The current location in simple form:
7*Sx + n*Rx
Xn = ------------
7 + n
7*Sy + n*Ry
Yn = ------------
7 + n
This is the current location between Startpoint and Resinpoint, where n is the amount of resin added.
This gives us a string of locations that are dependent upon the Start and Resin points.
At each of these points we have a quality measure, and an attribute, that indicates to us, how far we are from that closest attribute.
As we don't know the location of the Attribute point, we don't know how far away it is, we just know how much closer to, or further away from the point we get, each time we add a deben of resin.
So that was initially what I used to calculate locations, the difference in quality, between two deben of resin.
And the maths for this gets a bit hairy, I can tell you.
Then one day, I drew something like this:
And realised that I had a lot of right angle triangles in this image. I didn't know the exact location where the circle intersected the line, because I didn't know the size of the circle... So what's good about this.

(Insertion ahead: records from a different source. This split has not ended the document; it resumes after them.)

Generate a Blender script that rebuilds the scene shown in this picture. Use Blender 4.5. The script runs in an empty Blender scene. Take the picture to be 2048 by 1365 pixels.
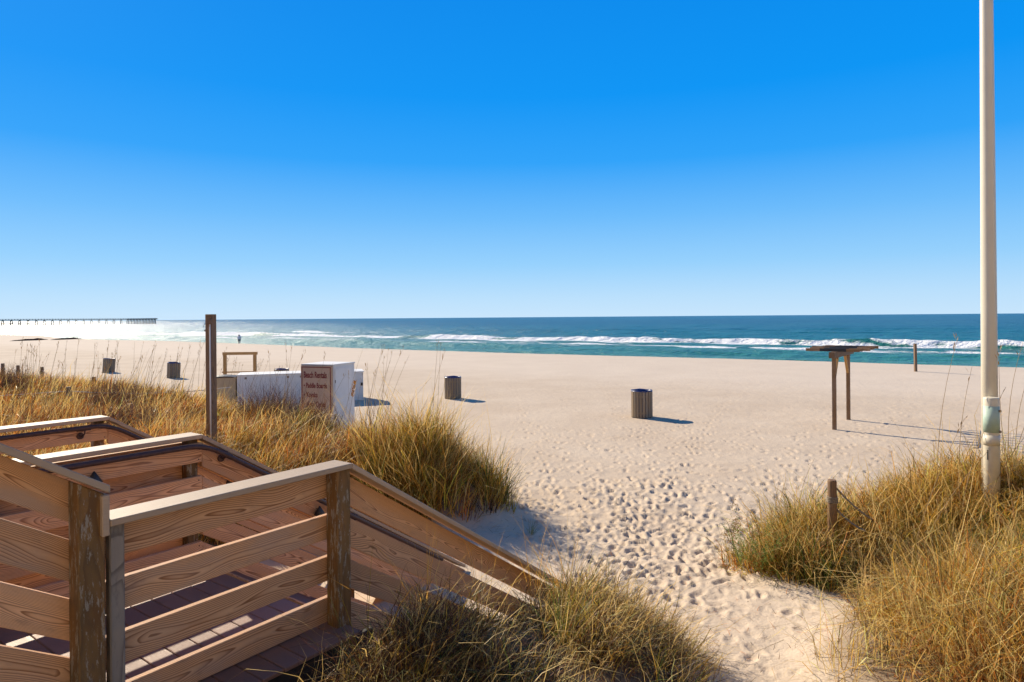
import bpy, bmesh, math, random
import numpy as np
from mathutils import Vector, Matrix
random.seed(7); rng = np.random.default_rng(7)
S = bpy.context.scene
COL = S.collection
R = math.radians
EYE = 3.4; F = 1300.0; ROLL = 16/2048

# ------------------------------------------------------------ camera, light
cd = bpy.data.cameras.new('camera'); cam = bpy.data.objects.new('camera', cd); COL.objects.link(cam)
cam.location = (0, 0, EYE); cam.rotation_euler = (R(90), ROLL, 0)
cd.sensor_width = 36; cd.lens = F/2048*36; cd.shift_y = -47.5/2048; cd.clip_start = .05; cd.clip_end = 60000
S.camera = cam
S.view_settings.view_transform = 'Standard'; S.view_settings.look = 'None'
S.view_settings.gamma = 1; S.view_settings.use_curve_mapping = False
S.view_settings.exposure = 0.6
S.cycles.max_bounces = 12; S.cycles.diffuse_bounces = 7; S.cycles.transmission_bounces = 6
SUN_AZ, SUN_EL = R(-43.4), R(30.6)          # azimuth from +Y, negative is to the left
EXPO = 2**S.view_settings.exposure
W = bpy.data.worlds.new('World'); S.world = W; W.use_nodes = True
nt = W.node_tree; nt.nodes.clear()
out = nt.nodes.new('ShaderNodeOutputWorld')
sky = nt.nodes.new('ShaderNodeTexSky'); sky.sky_type = 'NISHITA'; sky.sun_disc = False
sky.sun_elevation = SUN_EL; sky.sun_rotation = SUN_AZ; sky.dust_density = .3; sky.ozone_density = 3
bg1 = nt.nodes.new('ShaderNodeBackground'); bg1.inputs[1].default_value = .07
nt.links.new(sky.outputs[0], bg1.inputs[0])
tc = nt.nodes.new('ShaderNodeTexCoord'); sep = nt.nodes.new('ShaderNodeSeparateXYZ')
nt.links.new(tc.outputs['Generated'], sep.inputs[0])
ramp = nt.nodes.new('ShaderNodeValToRGB'); nt.links.new(sep.outputs[2], ramp.inputs[0])
def lin(c): return tuple(((v/255)/12.92 if v/255 <= .04045 else ((v/255+.055)/1.055)**2.4) for v in c)
stops = [(0, (200, 230, 254)), (.03, (186, 224, 254)), (.08, (150, 209, 254)), (.15, (108, 188, 253)), (.23, (44, 163, 251)),
         (.32, (0, 150, 247)), (.44, (0, 140, 239)), (.7, (16, 100, 178)), (1, (24, 76, 134))]
cr = ramp.color_ramp
while len(cr.elements) < len(stops): cr.elements.new(.5)
for e, (p, c) in zip(cr.elements, stops):
    e.position = p; e.color = (*[v/EXPO for v in lin(c)], 1)
bg2 = nt.nodes.new('ShaderNodeBackground'); bg2.inputs[1].default_value = 1
nt.links.new(ramp.outputs[0], bg2.inputs[0])
mx = nt.nodes.new('ShaderNodeMixShader'); mx.inputs[0].default_value = .97
nt.links.new(bg1.outputs[0], mx.inputs[1]); nt.links.new(bg2.outputs[0], mx.inputs[2]); nt.links.new(mx.outputs[0], out.inputs[0])
sd = bpy.data.lights.new('sun', 'SUN'); sd.energy = 5.0; sd.angle = R(.5); sd.color = (1, .87, .66)
sun = bpy.data.objects.new('sun', sd); COL.objects.link(sun)
sdir = Vector((math.sin(SUN_AZ)*math.cos(SUN_EL), math.cos(SUN_AZ)*math.cos(SUN_EL), math.sin(SUN_EL)))
sun.rotation_euler = sdir.to_track_quat('Z', 'Y').to_euler(); sun.location = sdir*50

# ------------------------------------------------------------ helpers
def ray(px, py):
    dx, dy = px-1024, 635-py
    return dx+dy*ROLL, -dx*ROLL+dy
def at(px, py, z):
    x, y = ray(px, py); t = (z-EYE)/y
    return Vector((x*t, F*t, z))
def atY(px, py, Y):
    x, y = ray(px, py)
    return Vector((x*Y/F, Y, EYE+y*Y/F))

def props(o, label=None, cat=None, group=None, kind=None):
    if label: o['label'] = label
    if cat: o['category'] = cat
    if group: o['group'] = group
    if kind: o['kind'] = kind
    return o
def empty(name, loc, label, cat, group=None, rz=0):
    o = bpy.data.objects.new(name, None); COL.objects.link(o); o.location = loc; o.rotation_euler = (0, 0, rz)
    o.empty_display_size = .1
    return props(o, label, cat, group)
def link_mesh(name, me, mat=None, parent=None):
    o = bpy.data.objects.new(name, me); COL.objects.link(o)
    if mat and not me.materials: me.materials.append(mat)
    if parent: o.parent = parent
    return o
def np_mesh(name, V, quads=None, tris=None, smooth=False):
    me = bpy.data.meshes.new(name); V = np.asarray(V, dtype=np.float32)
    nq = 0 if quads is None else len(quads); ntr = 0 if tris is None else len(tris)
    me.vertices.add(len(V)); me.vertices.foreach_set('co', V.ravel())
    idx = []; 
    if nq: idx.append(np.asarray(quads, dtype=np.int32).ravel())
    if ntr: idx.append(np.asarray(tris, dtype=np.int32).ravel())
    idx = np.concatenate(idx); me.loops.add(len(idx)); me.loops.foreach_set('vertex_index', idx)
    st = np.concatenate([np.arange(nq)*4, nq*4+np.arange(ntr)*3]).astype(np.int32)
    me.polygons.add(nq+ntr); me.polygons.foreach_set('loop_start', st)
    if smooth: me.polygons.foreach_set('use_smooth', np.ones(nq+ntr, dtype=bool))
    me.update(calc_edges=True); me.validate()
    return me
def attr(me, name, typ, data):
    a = me.attributes.new(name, typ, 'POINT')
    key = {'FLOAT': 'value', 'FLOAT_VECTOR': 'vector', 'FLOAT_COLOR': 'color'}[typ]
    a.data.foreach_set(key, np.asarray(data, dtype=np.float32).ravel())

_T = rng.random((256, 256))
def vnoise(x, y, seed=0):
    x = np.asarray(x)+seed*17.31; y = np.asarray(y)+seed*9.73
    xi = np.floor(x).astype(int); yi = np.floor(y).astype(int); fx = x-xi; fy = y-yi
    fx = fx*fx*(3-2*fx); fy = fy*fy*(3-2*fy)
    a = _T[xi & 255, yi & 255]; b = _T[(xi+1) & 255, yi & 255]; c = _T[xi & 255, (yi+1) & 255]; d = _T[(xi+1) & 255, (yi+1) & 255]
    return (a*(1-fx)+b*fx)*(1-fy)+(c*(1-fx)+d*fx)*fy
def fbm(x, y, o=4, seed=0):
    v = 0; a = .5
    for i in range(o): v = v+a*(vnoise(x*2**i, y*2**i, seed+i)-.5); a *= .5
    return v*2
def sstep(a, b, x):
    t = np.clip((x-a)/(b-a), 0, 1); return t*t*(3-2*t)
def sdist(P, poly):           # signed distance, positive inside
    x, y = P[:, 0], P[:, 1]; d = np.full(len(P), 1e9); ins = np.zeros(len(P), bool); n = len(poly)
    for i in range(n):
        ax, ay = poly[i]; bx, by = poly[(i+1) % n]; ex, ey = bx-ax, by-ay
        t = np.clip(((x-ax)*ex+(y-ay)*ey)/(ex*ex+ey*ey), 0, 1)
        d = np.minimum(d, np.hypot(x-ax-t*ex, y-ay-t*ey))
        c = ((ay > y) != (by > y)); 
        with np.errstate(divide='ignore', invalid='ignore'):
            xx = (bx-ax)*(y-ay)/(by-ay)+ax
        ins ^= c & (x < xx)
    return np.where(ins, d, -d)

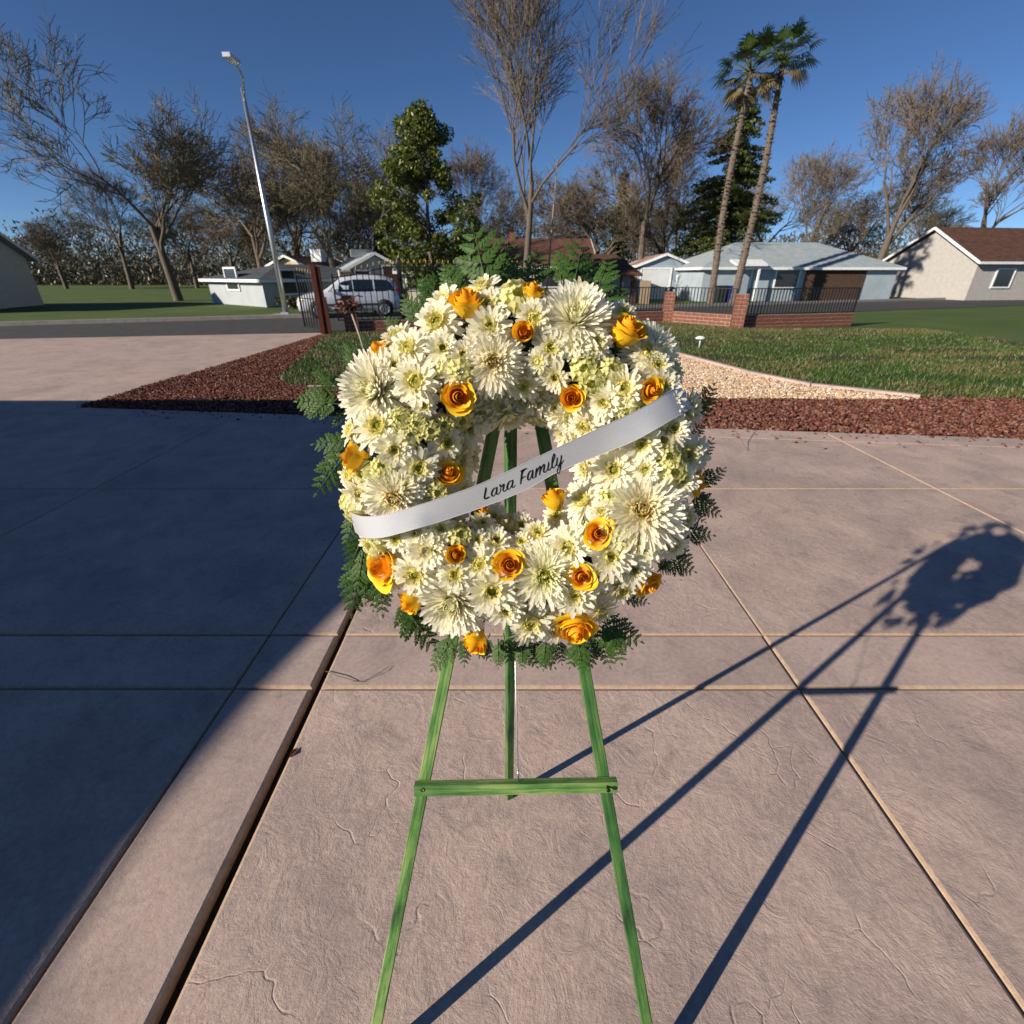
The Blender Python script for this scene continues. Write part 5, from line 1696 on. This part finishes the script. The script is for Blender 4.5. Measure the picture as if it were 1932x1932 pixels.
def bare_tree(seed, H, spread, levels=5, trunk_r=0.28, twigc=(0.15, 0.125, 0.085), up=0.25, fork=0.28, dens=1.0, droop=0.0):
    """trunk and thick limbs as one mesh, the fine branching above as another"""
    rnd = random.Random(seed)
    big, fine = MB(), MB()
    def grow(p, d, L, r, lv):
        n = 3
        pts = [p]; rr = [r]
        for i in range(n):
            j = 0.20 if lv else 0.07
            d = (d + Vector((rnd.uniform(-j, j), rnd.uniform(-j, j), rnd.uniform(-j, j) + (0.05 if lv < 3 else -droop)))).normalized()
            p = p + d * (L / n); pts.append(p); rr.append(r * (1 - 0.42 * (i + 1) / n))
        k = rnd.uniform(0.8, 1.2)
        rr = [max(q, 0.017 if lv < 5 else 0.012) for q in rr]
        if lv <= 1: big.tube(pts, rr, 8 if lv == 0 else 6, cap=False)
        elif lv == 2: big.tube(pts, rr, 4, cap=False)
        else: fine.tube(pts, rr, 3, tuple(c * k for c in twigc), cap=False, smooth=False)
        if lv >= levels: return
        nch = {0: 5, 1: 5, 2: 5, 3: 5}.get(lv, 4)
        nch = max(2, int(nch * dens + rnd.random()))
        for c in range(nch):
            t = 0.45 + 0.55 * (c + 1) / nch if lv else 0.55 + 0.45 * (c + 1) / nch
            i = min(n - 1, int(t * n)); q = pts[i].lerp(pts[i + 1], min(1, t * n - i))
            a = rnd.uniform(0, 2 * math.pi)
            o_ = d.orthogonal().normalized(); o_ = Matrix.Rotation(a, 3, d) @ o_
            sp_ = spread * rnd.uniform(0.6, 1.2)
            nd = (d * math.cos(sp_) + o_ * math.sin(sp_) + Vector((0, 0, up))).normalized()
            grow(q, nd, L * rnd.uniform(0.55, 0.80), rr[i + 1] * rnd.uniform(0.5, 0.75), lv + 1)
    grow(Vector((0, 0, -0.1)), Vector((0, 0, 1)), H * fork * 1.3, trunk_r, 0)
    return big.mesh('trunk', M['bark']), fine.mesh('crown', M['twig'], True)


BARE = [bare_tree(1, 11, 0.72, 6, 0.26, (0.165, 0.14, 0.09), 0.10, 0.27, 0.85), bare_tree(2, 12, 0.62, 6, 0.30, (0.145, 0.115, 0.085), 0.16, 0.30, 0.85),
        bare_tree(3, 10, 0.85, 6, 0.24, (0.135, 0.11, 0.08), 0.02, 0.25, 0.85), bare_tree(4, 13, 0.50, 5, 0.26, (0.16, 0.13, 0.10), 0.20, 0.42, 1.0)]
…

Well, realizing this you can build a simpler program, that can figure out the distance between Start and Resin points. Can calculate where the Attribute point is closest, at what distance it is from the line between Start and Resin points. And another cool thing, you can get how far from the start attribute, the start point is. And these things helps us a lot.
Where you previously brute forced through a lot of coordinates, without much accuracy. This approach can be done with three loops, in a program. But you don't know any boundaries for those loops.
The new approach also takes three loops. But the range these cover is a lot smaller. The first loop varies the distance between Start and Resin point(we assume they're both on the x-axis, and that the Start point is at 0,0). The second loop varies between the two maximum quality values, that's where we have the closest point. The third loop varies the distance from the Attribute to the Start-Resin line, this value will (allways, because Teppy likes the Floor function) be larger than the highest quality value of that Attribute.
I know that using a value equal to or larger than the best quality, doesn't give you the distance from the line to the Attribute point. But with a bit of math we don't need it, we just need to know the difference between that value and the quality value we use on the hypotenuse.
Now, with the closest point, the distance to the Attibute, and the quality of the other points, we can calculate a lot of pythogerean triangles. Compare the resulting values, and see if the location we have found is a good match.
The math is like this:
a² + b² = c²
Where a is the estimated distance between your (Xn, Yn) and the intersection of the circle and the line.
b is the distance from the intersection to the circle center.
And c is the distance between the (Xn, Yn) and the circle center.
Now a is depending on the distance between S and R, and also on the intersection, which is also depending on the distance between S and R. (and we need to try all locations between the two maximum quality points.)
b is the radius of the circle: r.
c is the radius of the circle, plus the difference in quality from (Xn, Yn) to the center(Dq). And we have a good estimate of this.
So the formula becomes:
a² + r² = (Dq + r)²
This can be transformed into
a² + Dq²
r = --------
2*Dq
And for each n location on the line between R and S, that had the same closest attribute. rn can be calculated, and compared to the others, until the best location is found.
Using this formula I can calculate a very good location in less than 1 second, with 0.1 accuracy. This would take hours using my first approach.
Some notes: this works best when using values that differ by more than 20 from start to max.
The formula does not figure out if the actual location of A is positive or negative.
I don't have a minimum requirement for number of locations for calculating using this approach, but I've had good results using 7 points.